Quais as consequências do dólar disparado na Argentina?

Para os que afirmam que o principal limite ao crescimento e a geração de emprego da economia argentina é a restrição externa – ou seja, a falta de divisas –, observar os signos e o volume do saldo da conta corrente se torna prioridade. Sua relevância é superior a qualquer outro indicador analisado pelos economistas convencionais, que têm no déficit fiscal primário, na inflação e na “falta de confiança” os sinais amarelos para antecipar uma crise.

Por Alejandro Robba e Nicolás Hernán Zeolla

Dólar x peso argentino - Divulgação

Ao longo dos últimos 40 anos, a relação entre o resultado da conta corrente e o produto interno bruto (PIB) só trouxe resultado positivo algumas vezes: em 1978, em 1990 e no período entre 2002 e 2009. Que o indicador seja positivo não significa que a economia esteja firme, reluzente e com um futuro promissor, já que o ajuste da conta corrente costuma se dar pela via de uma grande desvalorização e posterior recessão. Foi assim em 2002, o ponto máximo da série, quando o nível de atividade despencava. O mesmo aconteceu em 1978 e 1990: superávit de conta corrente e forte recessão. Porém, o período mais extenso com indicadores positivos foi o de 2002-2009. A profundidade da crise de 2001 – junto com o ciclo das matérias primas e o default da dívida – deu como resultado uma folga externa tal que passariam 7 anos até retornar à “normalidade” de uma conta corrente deficitária.

A história recente indica é que os níveis negativos elevados do quociente conta corrente/PIB são o prenúncio de uma crise econômica potencial, e para desinflar essa bolha externa se apelou a fortes processos depressivos onde o nível de atividade, o emprego e a distribuição de renda foram se deteriorando. Hoje, estamos justamente nesse ponto.

O governo de Macri assumiu com um saldo negativo de 2,9%, e em dois anos quase o duplicou, elevando a 5,3%. Pouco depois de assumir, começou uma política de sedução do capital estrangeiro, que se transformou na causa principal da incerteza financeira e da corrida cambiária. Supondo que a aparição de um governo pró-mercado desencadearia uma chuva de investimentos, o governo liquidou todos os instrumentos de regulação aos movimentos de capitais, e desmantelou a administração comercial.

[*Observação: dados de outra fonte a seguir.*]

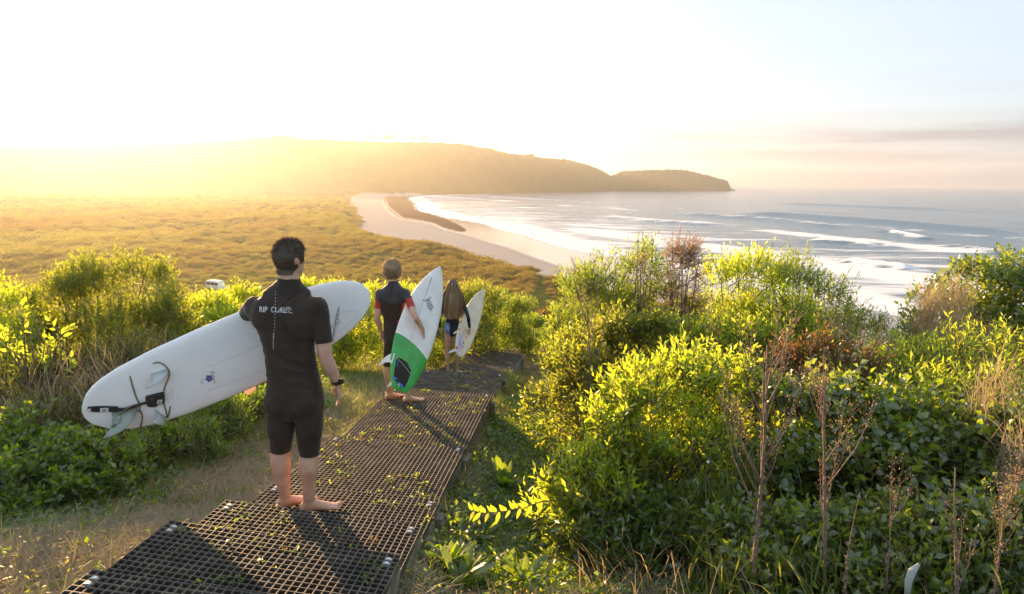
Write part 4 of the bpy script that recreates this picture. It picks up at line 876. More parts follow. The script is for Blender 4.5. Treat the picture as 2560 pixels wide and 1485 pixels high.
    for px, py in ((722, 700), (728, 712), (722, 722), (708, 735), (694, 748), (684, 762)):
        p, d = back(px, py); h = bv.ray_cast(p, d)[0]; cp.append((h if h is not None else dY(px, py, Y - .1)) - d * .004 - org)
    ac = Acc(); ac.tube(cp, [.003, .006, .007, .006, .005, .0035], 6); link('zip_cord', ac.mesh('zip_cord', True), suit, M_black)
    # watch
    ax = (w_ - e_).normalized(); u = ax.orthogonal().normalized(); v = ax.cross(u); ac = Acc(); cw = w_ - ax * .012
    for k in range(20):
        a0, a1 = 6.283 * k / 20, 6.283 * (k + 1) / 20; q = []
        for rad_, o_ in ((.0335, -.012), (.0335, .012), (.0295, .012), (.0295, -.012)): q += [cw + ax * o_ + (u * math.cos(a0) + v * math.sin(a0)) * rad_, cw + ax * o_ + (u * math.cos(a1) + v * math.sin(a1)) * rad_]
        ac.add(np.array([tuple(p - org) for p in q]), np.array([(0, 1, 3, 2), (2, 3, 5, 4), (4, 5, 7, 6), (6, 7, 1, 0)]))
    wt = link('watch', ac.mesh('watch'), root, M_black); bm = bmesh.new(); fd = V3((.85, -.4, .1)).normalized(); add_box(bm, cw + fd * .036 - org, (.034, .034, .012), fd.to_track_quat('Z', 'Y').to_matrix()); link('watch_case', bm_mesh('watch_case', bm), wt, plain('watch_black', (.015, .015, .016), .25, .1, 30))
    for q in (-1, 1):
        ac = Acc(); ball(ac, P(q * .031, .084, .122) - org, .0125); link('eye', ac.mesh('eye', True), root, M_eye)
    # short dark hair: cap and bristles
    rel = V - np.array(P(0, 0, 0)); xx = rel @ np.array(r); yy = rel @ np.array(f); dd = -(rel @ np.array(z))
    line = np.where(yy > .05, .045 + (.085 - yy) * .5, np.where(yy > .012, .135, np.where(yy > -.03, .135 + (.012 - yy) * 1.5, .203)))
    hs = np.where(np.isin(ib, [1, 2]) & (np.hypot(xx, yy) < .13), line - dd, -.1); hs = np.where((np.abs(xx) > .079) & (dd > .1), -.02, hs)
    V2, N2, Ti, To = clip(V, Nn, T, hs); hb = submesh('hair', V2, N2, Ti, .007, H_man, root, np.array(org))
    u_ = np.unique(Ti); k = rng.choice(u_, 3600); dn = np.array([0, 0, -1.]) - np.array(f) * .35; dv = (dn - N2[k] * (N2[k] @ dn)[:, None]) * .8 + N2[k] * .42 + rng.normal(size=(3600, 3)) * .22
    strands('hair_strands', V2[k] + N2[k] * .006, dv, np.where(-(V2[k] - np.array(P(0, 0, 0))) @ np.array(z) < .07, .026, .011), .0016, hb, H_man, np.array(org), .3, .3, 3)
    return dict(Y=Y, org=org)
MAN = man()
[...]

Com um mercado interno destruído, a possibilidade de ser abastecido sem obstáculos desde o exterior, via importações, os investimentos produtivos nunca chegaram, e as financeiras tomaram a dianteira, criando a ilusão de que seriam o canal para financiar o desenvolvimento econômico e que esse fluxo seria infinito.

A partir de janeiro, o déficit externo começou a preocupar aqueles que ainda insistiam em elogiar o governo argentino, mas que começaram se desfazer dos seus pesos, sem pressa, mas sem pausa. O governo e seus porta-vozes ainda tentam explicar que a corrida se originou pela existência de una economia mundial mais volátil, pelo aumento da taxa de juros internacional e a revalorização do dólar. Com essa visão, as políticas econômicas do governo não teriam nada o que fazer. Mas a Argentina é o único país que entrou nesse círculo extremo de fuga de capitais e altíssima preferência pelo dólar.

A fragilidade tem sido uma conquista macrista e não produto dos movimentos da taxa de juros internacional, desses que estão afetando a próprios e estranhos. Não se deve estigmatizar o ingresso de fundos externos nem como investimentos diretos, nem como dívida pública ou privada, se é que o governo acerta em canalizá-los no crescimento da economia real, único fator que pode ressegurar a possibilidade de conseguir, no médio prazo, um aumento das exportações de bens e serviços necessários para fazer frente às obrigações externas. Por outro lado, o descontrole econômico do governo fez com que os fundos que entraram fossem pela canaleta da fuga de capitais, que o governo não consegue impedir e que está levando o país novamente num cenário onde só uma forte crise fechará a brecha externa, com o já conhecido saldo negativo em termos de emprego, salários e distribuição de renda, o que significará uma pesada herança para o próximo governo, de uma dívida externa impagável.